A study conducted by Dallas, Texas’ NBC 5 has revealed that multiple schools in Texas use so-called “calm rooms” to discipline students, many of whom have mental or developmental disabilities.
According to the report, school officers punish misbehaving students by locking them in small, closet-sized rooms for hours. There are many names for this punishment, including “detention in the Room of Silence” and “blue room punishment,” and “going into a room of hell.”
In Los Angeles, local students interviewed by JSR voiced their disagreement with the procedure.
“Confining students in a small room would be especially detrimental to their mental health,” Judy Kim, a junior at Crescenta Valley High School (CVHS), said.
“Some adults may think locking students in a room isn’t a barbarous way of punishing at all,” she continued, “but young students may link their firsthand experiences with fear of adults and eventually decide ‘teacher’ is a cruel job to have.”

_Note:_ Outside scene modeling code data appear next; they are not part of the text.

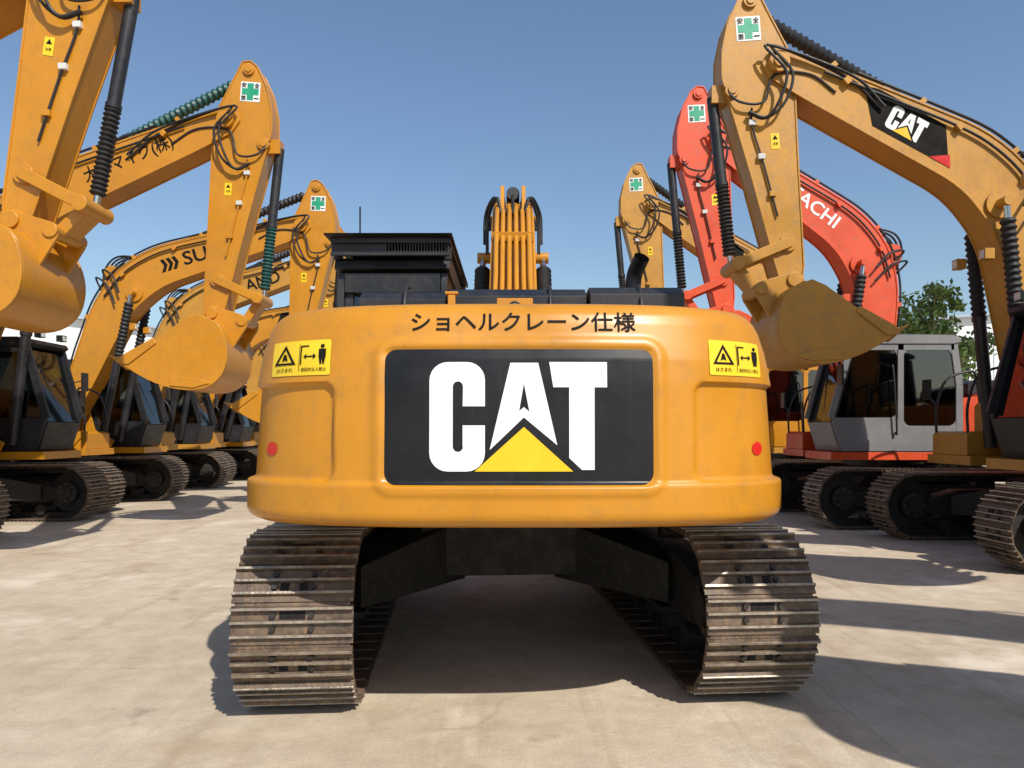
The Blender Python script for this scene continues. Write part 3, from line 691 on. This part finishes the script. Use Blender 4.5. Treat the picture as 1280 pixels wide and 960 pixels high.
def tree(name,x,y,h,cr,n=3500,ls=.16,seed=1):
    rnd=random.Random(seed); mb=MB()
    mb.tube(cat([(0,0,0),(.1,0,h*.3),(-.05,.1,h*.6),(.05,0,h*.85)],5),[.22*(1-i/20) for i in range(16)],BARK,8)
    cl=[]
    for i in range(30):
        a=rnd.uniform(0,6.28); rr=cr*rnd.uniform(.25,1.1); z=h*rnd.uniform(.42,.98); k=1-abs(z/h-.62)*1.3
        c=Vector((math.cos(a)*rr*max(.3,k),math.sin(a)*rr*max(.3,k),z)); cl.append((c,cr*rnd.uniform(.12,.34)))
        if i%2==0: mb.tube(cat([(0,0,h*rnd.uniform(.3,.55)),(c.x*.5,c.y*.5,(h*.45+z)/2),tuple(c)],3),[.07,.06,.05,.04,.03,.02,.015],BARK,6)
    for i in range(n):
        c,r_=rnd.choice(cl); d=Vector((rnd.gauss(0,1),rnd.gauss(0,1),rnd.gauss(0,.8))); d=d.normalized()*r_*rnd.uniform(.4,1.3); p=c+d
        u=Vector((rnd.gauss(0,1),rnd.gauss(0,1),rnd.gauss(0,1))).normalized(); v=u.orthogonal().normalized(); s_=ls*rnd.uniform(.6,1.3)
        mb.f([mb.bm.verts.new(q) for q in (p-u*s_,p+v*s_*.5,p+u*s_,p-v*s_*.5)],LEAF)
    return mb.obj(name,None,0,180,(x,y,0),rnd.uniform(0,6),recalc=False)
tree('broadleaf_tree',17.6,31,7.4,1.9,3600,.13,3)
tree('broadleaf_tree',18.6,34,6.6,2.0,2600,.15,5)
tree('broadleaf_tree',10.6,42,8.9,2.2,2600,.15,8)
tree('broadleaf_tree',-16.5,46,6.6,2.4,2400,.17,9)
rnd=random.Random(11); mb=MB()
for i in range(110):
    x=-110+i*2+rnd.uniform(-1,1); y=92+rnd.uniform(0,14); hh=rnd.uniform(3.5,7)
    for j in range(110):
        d=Vector((rnd.gauss(0,1),rnd.gauss(0,1),rnd.gauss(0,1))).normalized()*rnd.uniform(.5,1); p=Vector((x+d.x*1.8,y+d.y*1.8,hh*.6+d.z*hh*.42))
        u=Vector((rnd.gauss(0,1),rnd.gauss(0,1),rnd.gauss(0,1))).normalized(); v=u.orthogonal().normalized()
        mb.f([mb.bm.verts.new(q) for q in (p-u*.45,p+v*.28,p+u*.45,p-v*.28)],LEAF)
mb.obj('distant_trees',None,0,180,recalc=False)

# ------------------------------------------------------------ light, sky, camera
w=bpy.data.worlds.new('World'); scene.world=w; w.use_nodes=True; nt=w.node_tree
sky=nt.nodes.new('ShaderNodeTexSky'); sky.sky_type='NISHITA'; sky.sun_disc=False
sdir=Vector((-.5,.85,-1)).normalized()
sky.sun_elevation=math.asin(-sdir.z); sky.sun_rotation=math.atan2(.5,-.85)
sky.air_density=1.25; sky.dust_density=.9; sky.ozone_density=4.0; sky.altitude=0
nt.links.new(sky.outputs[0],nt.nodes['Background'].inputs[0]); nt.nodes['Background'].inputs[1].default_value=.13
ld=bpy.data.lights.new('sun','SUN'); ld.energy=5.0; ld.angle=R(.6); ld.color=(1,.94,.85)
lo=bpy.data.objects.new('sun',ld); scene.collection.objects.link(lo); lo.rotation_euler=sdir.to_track_quat('-Z','Y').to_euler(); lo.location=(10,-17,20)
cd=bpy.data.cameras.new('camera'); cd.sensor_width=36; cd.lens=26.0; cd.shift_y=.0469; cd.clip_end=2000; cd.clip_start=.05
co=bpy.data.objects.new('camera',cd); scene.collection.objects.link(co); co.location=(0,0,1.41); co.rotation_euler=(R(90),0,0)
scene.camera=co
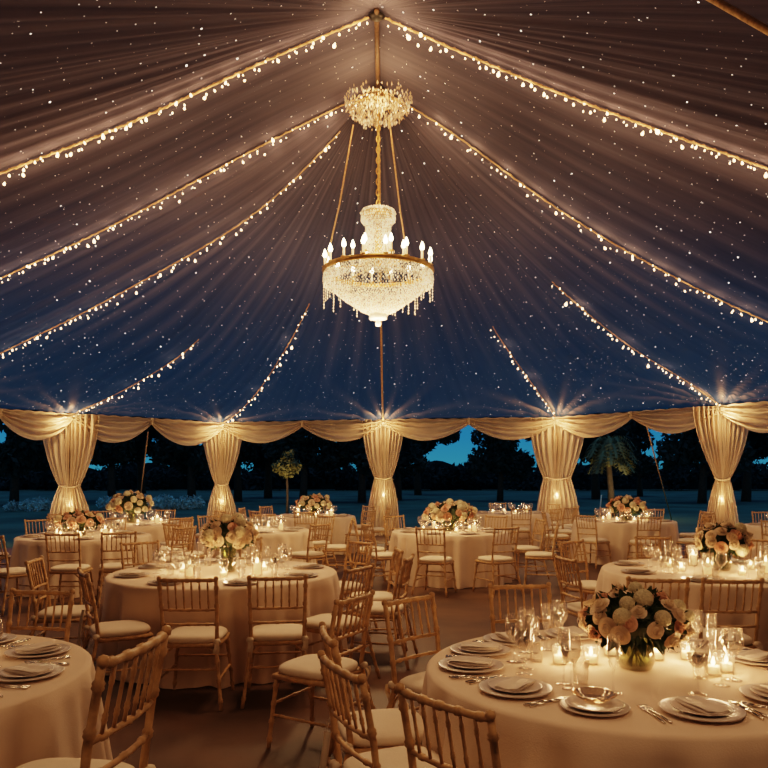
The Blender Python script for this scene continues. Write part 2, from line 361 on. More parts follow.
# ------------------------------------------------------------------ chandelier
CX, CY = -.085, 10.95
def zpx(v, D=CY): return CH + (HZ - v) / F * D
ch = thing('chandelier', 'large lit crystal chandelier with candle bulbs around a gold ring', 'chandelier', (CX, CY, 0))
def beads(fn, nu, nv, r, stretch=1.5, jit=.006):
    mb = MB()
    for j in range(nv):
        for i in range(nu):
            p = fn((i + (.5 if j % 2 else 0)) / nu, j / max(1, nv - 1)); mb.octa((p[0] + R.uniform(-jit, jit), p[1] + R.uniform(-jit, jit), p[2] + R.uniform(-jit, jit)), r, r * stretch)
    return mb
def ringfn(prof):
    zs = [p[1] for p in prof]; 
    def fn(u, v):
        f = v * (len(prof) - 1); i = min(int(f), len(prof) - 2); a = f - i
        r = prof[i][0] * (1 - a) + prof[i + 1][0] * a; z = prof[i][1] * (1 - a) + prof[i + 1][1] * a
        return (r * math.cos(2 * PI * u), r * math.sin(2 * PI * u), z)
    return fn
mpp = CY / F
zr = zpx(272); RR = .80
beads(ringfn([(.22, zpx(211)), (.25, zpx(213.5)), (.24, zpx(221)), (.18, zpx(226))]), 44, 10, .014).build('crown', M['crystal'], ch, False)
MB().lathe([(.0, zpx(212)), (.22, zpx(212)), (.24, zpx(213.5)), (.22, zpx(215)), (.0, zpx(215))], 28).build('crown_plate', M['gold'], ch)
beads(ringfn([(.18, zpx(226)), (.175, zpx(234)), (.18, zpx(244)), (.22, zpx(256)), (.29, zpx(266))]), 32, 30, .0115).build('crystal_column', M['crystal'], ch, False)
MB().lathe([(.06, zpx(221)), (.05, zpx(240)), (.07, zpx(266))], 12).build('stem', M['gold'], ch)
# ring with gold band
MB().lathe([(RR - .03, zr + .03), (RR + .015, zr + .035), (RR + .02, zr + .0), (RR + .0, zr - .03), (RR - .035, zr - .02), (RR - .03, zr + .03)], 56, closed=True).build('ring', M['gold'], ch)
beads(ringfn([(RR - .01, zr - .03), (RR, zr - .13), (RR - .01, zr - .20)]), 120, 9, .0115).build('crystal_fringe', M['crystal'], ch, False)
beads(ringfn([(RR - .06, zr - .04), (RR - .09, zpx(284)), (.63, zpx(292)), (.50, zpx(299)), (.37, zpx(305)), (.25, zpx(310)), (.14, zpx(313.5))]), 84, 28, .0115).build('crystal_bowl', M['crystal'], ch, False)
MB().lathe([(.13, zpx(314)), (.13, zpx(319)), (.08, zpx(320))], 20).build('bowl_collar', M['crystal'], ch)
mb = MB(); mb.lathe([(0, -.045), (.03, -.035), (.045, 0), (.03, .035), (0, .045)], 12, (0, 0, zpx(323.5))); mb.build('finial', M['crystal'], ch)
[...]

According to the NBC 5 report, students have experienced emotional traumas or other types of mental disorder after being locked in this Room of Silence.
“No one should have to go through such an inhumane trauma as this,” CVHS junior Yoonhye Kim told JSR.
“One will not have enough room to sit down and will have to stand during the entire hour, dreading the slowness of the clock and fearing the darkness that keeps her company,” Kim said. “How can this be a just way to teach students morals when this punishment itself can be classified as torture?”
This type of punishment is only one example of the types of indirect child abuse that can occur in the school environment. According to the Child Abuse Data provided by Safe Horizon in 2013, about 679,000 children were the victims of indirect child abuse and 56.7 percent of them were abused by their school teachers or other adults related to school community.